Developing through Playing - creative development

05jul

Pedagogy

Developing through Playing - creative development

My 2-year old son has just made a drawing and proudly shows it to me. My first reaction is: ‘Wow, that’s beautiful!’ To which my 5-year old eldest son says: ‘It’s only a bit of scratching, that’s all he did.’ A small drama seems to be unfolding, which I could have prevented by giving a more specific compliment.

Fortunately, my 2-year-old hardly reacts and I get some time to recover. I take another good look at the drawing and say: ‘Wow, you've made a lot of stripes and you've used four colours: yellow, red, green and blue. Well done!’ A smile appears on his face and he grabs another colour to proudly create even more stripes and other shapes.

Giving well-founded compliments has many advantages. It feels sincere, contributes to self-confidence and, in this case, stimulates cognitive development (naming the stripes and colours) and language development. Besides, in this situation you stimulate the creative development, because he is challenged to continue drawing and trying new things, including shapes and colours.

Developing through Playing

At Bink, we work with the programme Developing through Playing, which we developed together with Utrecht University. Children learn throughout the day, especially by playing. By being aware of this and attentively supervising children at play (not guiding, but stimulating), we can give words and more depth to what the children do and discover for themselves. In this way we playfully contribute to their development. By using themes, there’s a lot of room for repetition and deepening. Children love repetition enormously. It offers safety and contributes to their development.

Tips for at home

Within Development through Playing we always look at five development areas, creative development being one of them. When you think about creative development, you can think of colours, painting, cutting, pasting and playing with clay, but you can also think of music, singing, dance, theatre and photography. You can put your own imagination and your own ideas into it. The process is more important than the result. By stimulating creative development, children learn to deal with changes, they come up with creative ideas and solutions and become more innovative and independent.

We can contribute to children’s creative development by offering targeted activities and guiding them with attention. If, for instance, you’re going to make mud pies, you can look outside together for materials for the pies. You literally name what you see and what the child is picking up and is doing. While making the pies, you can ask open questions, like ‘What colours do your pies have?’ ‘What's in your pies?’ ‘What kind of pies have you made?’ ‘What else can you look for to decorate your pies?’

Another example is making a self-portrait on a mirror. Your child can paint himself or herself on the mirror while he/she’s looking in it. You can guide this by asking, for example: ‘What do you see on your face?’ ‘What does your hair look like?’ ‘What colour eyes do you have?’

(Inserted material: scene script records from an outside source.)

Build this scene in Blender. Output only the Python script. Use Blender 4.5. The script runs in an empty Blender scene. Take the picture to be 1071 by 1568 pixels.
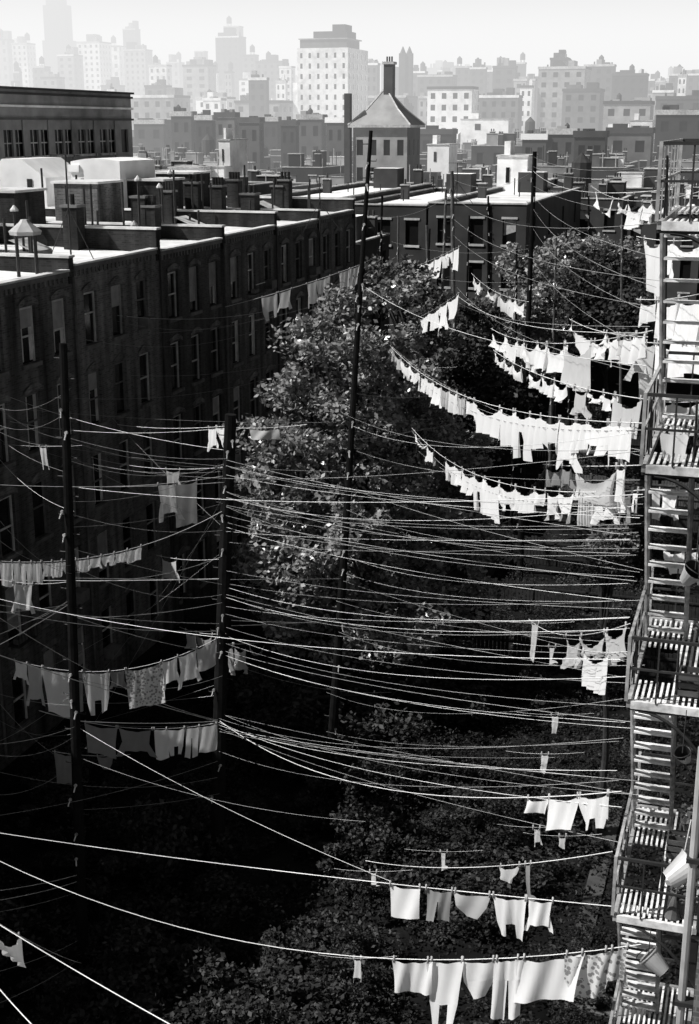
import bpy, math, random
import numpy as np
from mathutils import Vector
random.seed(11); rng=np.random.default_rng(7)
R=random.uniform
scene=bpy.context.scene
H=20.5; PITCH=math.radians(16.3); YAW=math.radians(17.5); F=2027.0
SP,CP=math.sin(PITCH),math.cos(PITCH)
def loc(a,b,r):
    """survey helper: sight-line reading (a,b) + horizontal range r (m) -> world position"""
    u=a-535.5; v=784-b
    hz=F*CP+v*SP; up=-F*SP+v*CP; n=math.hypot(hz,u)
    az=math.atan2(u,hz)-YAW
    return Vector((math.sin(az)*r, math.cos(az)*r, H+up/n*r))
def read(p):
    d=p-Vector((0,0,H))
    rt=Vector((math.cos(YAW),math.sin(YAW),0)); fh=Vector((-math.sin(YAW),math.cos(YAW),0))
    fw=fh*CP-Vector((0,0,SP)); up=fh*SP+Vector((0,0,CP))
    z=d.dot(fw); return 535.5+F*d.dot(rt)/z, 784-F*d.dot(up)/z
# ------------------------------------------------------------ materials
def nd(nt,t,**k):
    n=nt.nodes.new(t)
    for a,b in k.items(): setattr(n,a,b)
    return n
def mth(nt,op,a,b=None,clamp=False):
    n=nt.nodes.new('ShaderNodeMath'); n.operation=op; n.use_clamp=clamp
    for i,x in enumerate((a,b)):
        if x is None: continue
        if isinstance(x,(int,float)): n.inputs[i].default_value=x
        else: nt.links.new(x,n.inputs[i])
    return n.outputs[0]
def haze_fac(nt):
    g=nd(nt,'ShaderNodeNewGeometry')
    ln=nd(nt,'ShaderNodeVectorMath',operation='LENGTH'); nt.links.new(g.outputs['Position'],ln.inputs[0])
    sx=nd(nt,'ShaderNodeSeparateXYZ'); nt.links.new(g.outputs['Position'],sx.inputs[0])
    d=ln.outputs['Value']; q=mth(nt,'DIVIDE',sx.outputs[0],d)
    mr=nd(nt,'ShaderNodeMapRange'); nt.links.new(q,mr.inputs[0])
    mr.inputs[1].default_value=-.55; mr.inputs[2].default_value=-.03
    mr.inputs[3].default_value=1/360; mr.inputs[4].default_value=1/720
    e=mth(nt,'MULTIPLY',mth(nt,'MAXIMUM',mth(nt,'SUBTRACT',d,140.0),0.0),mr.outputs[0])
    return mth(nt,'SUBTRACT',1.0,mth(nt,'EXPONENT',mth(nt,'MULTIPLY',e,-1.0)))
def mat(name,base,rough=.85,var=.35,scale=3.,spec=.2,brick=False,haze=False,transl=0,metal=0,bump=0,pattern=None,plain=False):
    m=bpy.data.materials.new(name); m.use_nodes=True; nt=m.node_tree; nt.nodes.clear()
    out=nd(nt,'ShaderNodeOutputMaterial'); tc=nd(nt,'ShaderNodeTexCoord'); V=tc.outputs['Object']
    if plain:
        g=nd(nt,'ShaderNodeNewGeometry'); f=mth(nt,'ADD',mth(nt,'MULTIPLY',g.outputs['Random Per Island'],1.5),.25)
    else:
        n1=nd(nt,'ShaderNodeTexNoise'); n1.inputs['Scale'].default_value=scale; n1.inputs['Detail'].default_value=4; nt.links.new(V,n1.inputs[0])
        n2=nd(nt,'ShaderNodeTexNoise'); n2.inputs['Scale'].default_value=scale*.13; n2.inputs['Detail'].default_value=1; nt.links.new(V,n2.inputs[0])
        s=mth(nt,'SUBTRACT',mth(nt,'ADD',n1.outputs[0],n2.outputs[0]),1.0)
        f=mth(nt,'ADD',mth(nt,'MULTIPLY',s,var*2.4),1.0)
    if brick:
        sx=nd(nt,'ShaderNodeSeparateXYZ'); nt.links.new(V,sx.inputs[0])
        cb=nd(nt,'ShaderNodeCombineXYZ'); nt.links.new(mth(nt,'ADD',sx.outputs[0],sx.outputs[1]),cb.inputs[0]); nt.links.new(sx.outputs[2],cb.inputs[1])
        br=nd(nt,'ShaderNodeTexBrick'); nt.links.new(cb.outputs[0],br.inputs[0])
        br.inputs['Scale'].default_value=1; br.inputs['Brick Width'].default_value=.22; br.inputs['Row Height'].default_value=.075; br.inputs['Mortar Size'].default_value=.010
        br.inputs['Color1'].default_value=(1.3,)*3+(1,); br.inputs['Color2'].default_value=(.65,)*3+(1,); br.inputs['Mortar'].default_value=(1.3,)*3+(1,)
        bw=nd(nt,'ShaderNodeRGBToBW'); nt.links.new(br.outputs[0],bw.inputs[0]); f=mth(nt,'MULTIPLY',f,bw.outputs[0])
        mp=nd(nt,'ShaderNodeMapping'); mp.inputs['Scale'].default_value=(1.3,1.3,.12); nt.links.new(V,mp.inputs[0])
        n3=nd(nt,'ShaderNodeTexNoise'); n3.inputs['Scale'].default_value=1.5; n3.inputs['Detail'].default_value=4; nt.links.new(mp.outputs[0],n3.inputs[0])
        f=mth(nt,'MULTIPLY',f,mth(nt,'ADD',mth(nt,'MULTIPLY',n3.outputs[0],3.0),-.55))
    if pattern=='spots':
        vo=nd(nt,'ShaderNodeTexVoronoi'); vo.inputs['Scale'].default_value=14; nt.links.new(V,vo.inputs[0])
        f=mth(nt,'MULTIPLY',f,mth(nt,'ADD',mth(nt,'MULTIPLY',mth(nt,'GREATER_THAN',vo.outputs['Distance'],.42),.6),.4))
    if pattern=='stripe':
        w=nd(nt,'ShaderNodeTexWave'); w.inputs['Scale'].default_value=6; w.inputs['Distortion'].default_value=1; nt.links.new(V,w.inputs[0])
        f=mth(nt,'MULTIPLY',f,mth(nt,'ADD',mth(nt,'MULTIPLY',w.outputs['Fac'],.6),.4))
    c=mth(nt,'MULTIPLY',mth(nt,'MAXIMUM',f,.12),base,True)
    b=nd(nt,'ShaderNodeBsdfPrincipled'); nt.links.new(c,b.inputs['Base Color']); b.inputs['Roughness'].default_value=rough
    b.inputs['Specular IOR Level'].default_value=spec; b.inputs['Metallic'].default_value=metal
    if bump:
        bp=nd(nt,'ShaderNodeBump'); bp.inputs['Strength'].default_value=bump; bp.inputs['Distance'].default_value=.05; nt.links.new(n1.outputs[0],bp.inputs['Height']); nt.links.new(bp.outputs[0],b.inputs['Normal'])
    sh=b.outputs[0]
    if transl:
        t=nd(nt,'ShaderNodeBsdfTranslucent'); nt.links.new(c,t.inputs[0]); mx=nd(nt,'ShaderNodeMixShader'); mx.inputs[0].default_value=transl
        nt.links.new(sh,mx.inputs[1]); nt.links.new(t.outputs[0],mx.inputs[2]); sh=mx.outputs[0]
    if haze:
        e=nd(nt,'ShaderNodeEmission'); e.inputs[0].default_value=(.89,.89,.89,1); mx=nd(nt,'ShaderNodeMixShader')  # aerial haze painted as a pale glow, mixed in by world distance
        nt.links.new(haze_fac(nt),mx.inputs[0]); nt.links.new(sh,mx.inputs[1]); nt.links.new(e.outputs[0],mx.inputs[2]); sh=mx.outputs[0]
    nt.links.new(sh,out.inputs[0]); return m
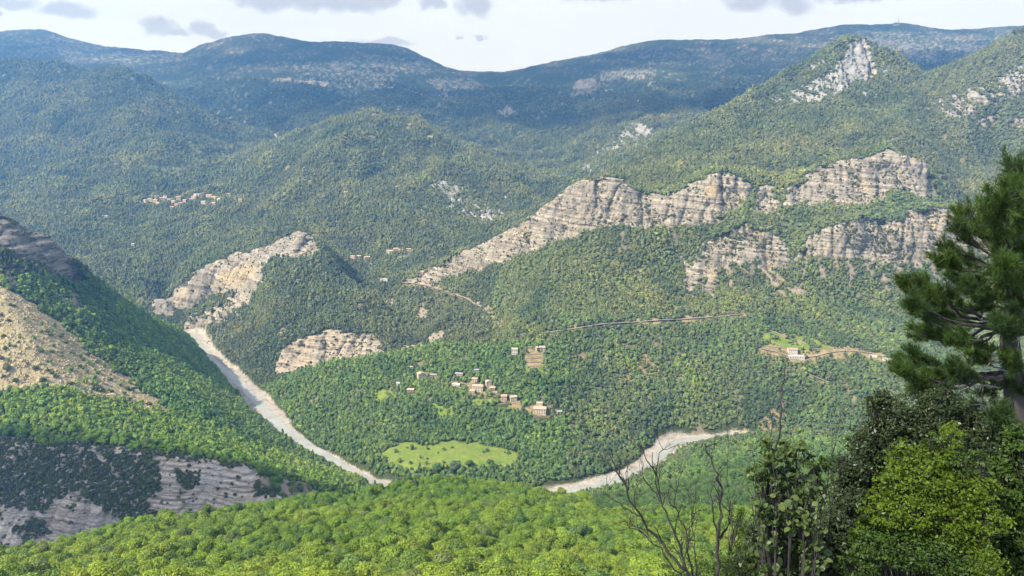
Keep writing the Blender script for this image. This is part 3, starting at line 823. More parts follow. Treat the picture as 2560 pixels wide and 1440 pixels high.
    gv = mixc(gv, (0.26, 0.22, 0.165), sstep(0.45, 0.75, n2)); gv = mixc(gv, (0.415, 0.39, 0.345), sstep(0.5, 0.8, fbm(x / 18, y / 18, 2, 107) * 0.5 + 0.5) * 0.7)
    c = mixc(c, (0, 0, 0), cv['gravel']) + gv * cv['gravel'][..., None]
    V = np.stack([x, y, z], -1).reshape(-1, 3)
    b = (np.arange(NC - 1)[:, None] * NR + np.arange(NR - 1)[None, :]).ravel()
    Fc = np.stack([b, b + NR, b + NR + 1, b + 1], 1)
    m, g = mat('ground')
    at = g.n('ShaderNodeAttribute', attribute_name='Col')
    rk_a = g.n('ShaderNodeAttribute', attribute_name='hard').outputs['Fac']
    geo = g.n('ShaderNodeNewGeometry').outputs['Position']
    nA = g.noise(geo, 0.9, 4.0, 0.65)
    nB = g.noise(geo, 0.16, 4.0, 0.6)
    # thin beds across the rock
    stretched = g.n('ShaderNodeVectorMath', {0: geo, 1: (0.03, 0.03, 0.9)}, operation='MULTIPLY').outputs[0]
    nS = g.noise(stretched, 1.0, 4.0, 0.6, 0.4)
    va = g.ramp(nA, [(0.25, 0.62), (0.75, 1.38)])
    vb = g.ramp(nB, [(0.25, 0.80), (0.75, 1.20)])
    vs = g.mix(rk_a, (1, 1, 1, 1), g.ramp(nS, [(0.30, 0.50), (0.45, 0.95), (0.70, 1.25)]))
    col = g.mix(1.0, g.mix(1.0, g.mix(1.0, at.outputs['Color'], va, 'MULTIPLY'), vb, 'MULTIPLY'), vs, 'MULTIPLY')
    hgt = g.math('ADD', g.math('MULTIPLY', nA, 1.0), g.math('MULTIPLY', g.math('MULTIPLY', nS, rk_a), 1.6))
    bmp = g.n('ShaderNodeBump', {'Height': hgt, 'Distance': 1.6, 'Strength': 0.8})
    bs = g.n('ShaderNodeBsdfPrincipled', {'Base Color': col, 'Roughness': 0.95, 'Normal': bmp.outputs[0]})
    bs.inputs['Specular IOR Level'].default_value = 0.1
    o = g.n('ShaderNodeOutputMaterial')
    g.link(bs.outputs[0], o.inputs[0])
    ob = mesh_obj('terrain', V, Fc, m, smooth=True)
    ca = ob.data.color_attributes.new('Col', 'FLOAT_COLOR', 'POINT')
    ca.data.foreach_set('color', np.concatenate([c.reshape(-1, 3), np.ones((len(V), 1), np.float32)], 1).astype(np.float32).ravel())
    ha = ob.data.attributes.new('hard', 'FLOAT', 'POINT')
    ha.data.foreach_set('value', np.maximum(hard, cv['bad']).astype(np.float32).ravel())
    tag(ob, kind='structure')
    return ob, V.reshape(NC, NR, 3), cv, np.stack([nx, ny], -1), ribs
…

Another nice example is using Loose Parts. Loose parts are all the loose material that doesn't have a direct (play) purpose and can be used together with other material for a purpose your child has come up with himself or herself. Think, for example, of boxes, ladles, toilet rolls, stones, leaves and branches. It provokes the creativity of children. By offering this material or by looking for it together with your child, you’ll stimulate the creative development.